Chivington even had a similarly cowed press in the Rocky Mountain News, which chastised those who were appalled by his acts in an editorial:

But we are not sure that an investigation may not be a good thing. It should go back of the "affair at Fort Lyon," as they are pleased to term it down east, however, and let the world know who were making money by keeping those Indians under the sheltering protection of Fort Lyon; learn who was interested in systematically representing that the Indians were friendly and wanted peace. It is unquestioned and undenied that the site of the Sand creek battle was the rendezvous of the thieving and marauding bands of savages who roamed over this country last summer and fall, and it is shrewdly suspected that somebody was all the time making a very good thing out of it. By all means let there be an investigation, but we advise the honorable congressional committee, who may be appointed to conduct it, to get their scalps insured before they pass Plum creek on their way out.

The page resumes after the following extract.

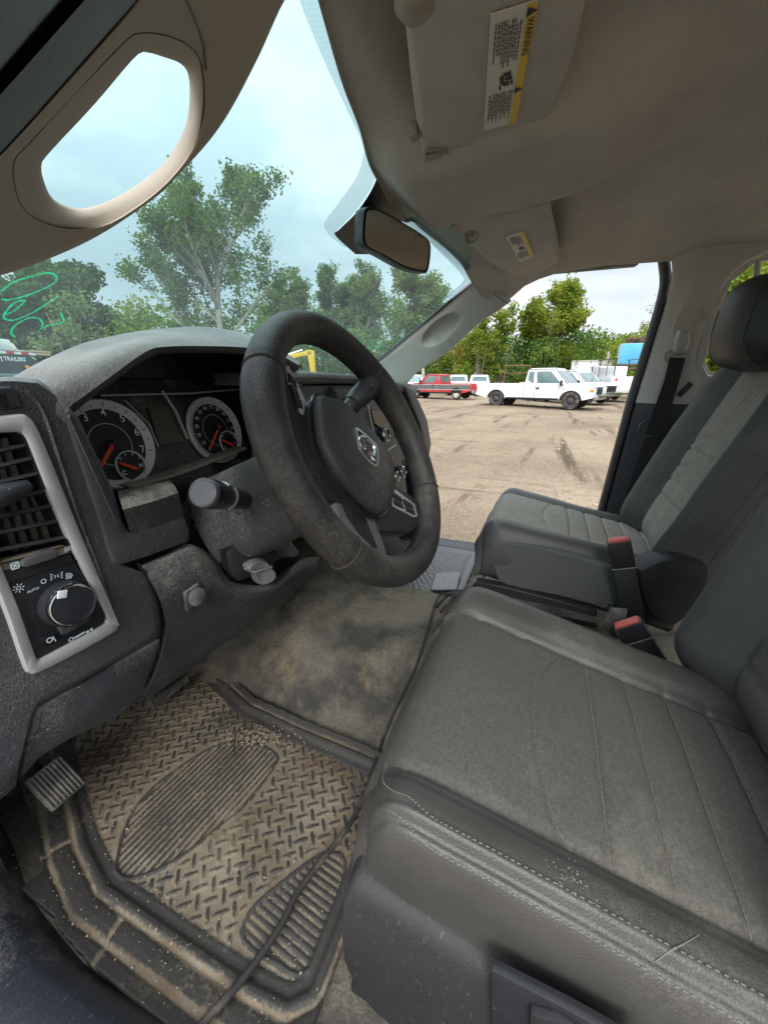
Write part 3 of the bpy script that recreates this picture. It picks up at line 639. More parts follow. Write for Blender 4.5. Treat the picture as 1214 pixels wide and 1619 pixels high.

It turned out, though, that Chivington also had his own truth-telling Mr. Smith, though, who corrected the record. From the testimony of eyewitness John Smith:

Question. Do you know the reason for that attack on the Indians?

Answer. I do not know any exact reason. I have heard a great many reasons given. I have heard that that whole Indian war had been brought on for selfish purposes. Colonel Chivington was running for Congress in Colorado, and there were other things of that kind; and last spring a year ago he was looking for an order to go to the front, and I understand he had this Indian war in view to retain himself and his troops in that country, to carry out his electioneering purposes.

Question. In what way did this attack on the Indians further the purpose of Colonel Chivington?

Answer. It was said - I did not hear him say it myself, but it was said that he would do something; he had this regiment of three-months men, and did not want them to go out without doing some service. Now he had been told repeatedly by different persons - by myself, as well as others - where he could find the hostile bands.

The same chiefs who were killed in this village of Cheyennes had been up to see Colonel Chivington in Denver but a short time previous to this attack. He himself told them that he had no power to treat with them; that he had received telegrams from General Curtis directing him to fight all Indians he met with in that country. Still he would advise them, if they wanted any assistance from the whites, to go to their nearest military post in their country, give up their arms and the stolen property, if they had any, and then they would receive directions in what way to act. This was told them by Colonel Chivington and by Governor Evans, of Colorado. I myself interpreted for them and for the Indians...

Question. Had there been, to your knowledge, any hostile act or demonstration on the part of these Indians or any of them?

Answer. Not in this band. But the northern band, the band known by the name of Dog soldiers of Cheyennes, had committed many depredations on the Platte.

Question. Do you know whether or not Colonel Chivington knew the friendly character of these Indians before he made the attack upon them?

Answer. It is my opinion that he did.

Question. On what is that opinion based?

Answer. On this fact, that he stopped all persons from going on ahead of him. He stopped the mail, and would not allow any person to go on ahead of him at the time he was on his way from Denver city to Fort Lyon. He placed a guard around old Colonel Bent, the former agent there; he stopped a Mr. Hagues and many men who were on their way to Fort Lyon. He took the fort by surprise, and as soon as he got there he posted pickets all around the fort, and then left at 8 o'clock that night for this Indian camp.

It's like an echo.

Let's look also at the Mormon-led "Mountain Meadows Massacre" and the reasons for it, as described by John D. Lee, the only man punished for the incident.

Haight said that unless something was done to prevent it, the emigrants would carry out their threats and rob every one of the outlying settlements in the South, and that the whole Mormon people were liable to be butchered by the troops that the emigrants would bring back with them from California. I was then told that the Council had held a meeting that day, to consider the matter, and that it was decided by the authorities to arm the Indians, give them provisions and ammunition, and send them after the emigrants, and have the Indians give them a brush, and if they killed part or all of them, so much the better.

I said, "Brother Haight, who is your authority for acting in this way?"

He replied, "It is the will of all in authority. The emigrants have no pass from any one to go through the country, and they are liable to be killed as common enemies, for the country is at war now. No man has a right to go through this country without a written pass."

"(T)he country is at war now" seems to be a common excuse for atrocities.

Santayana, sadly, has been proven correct.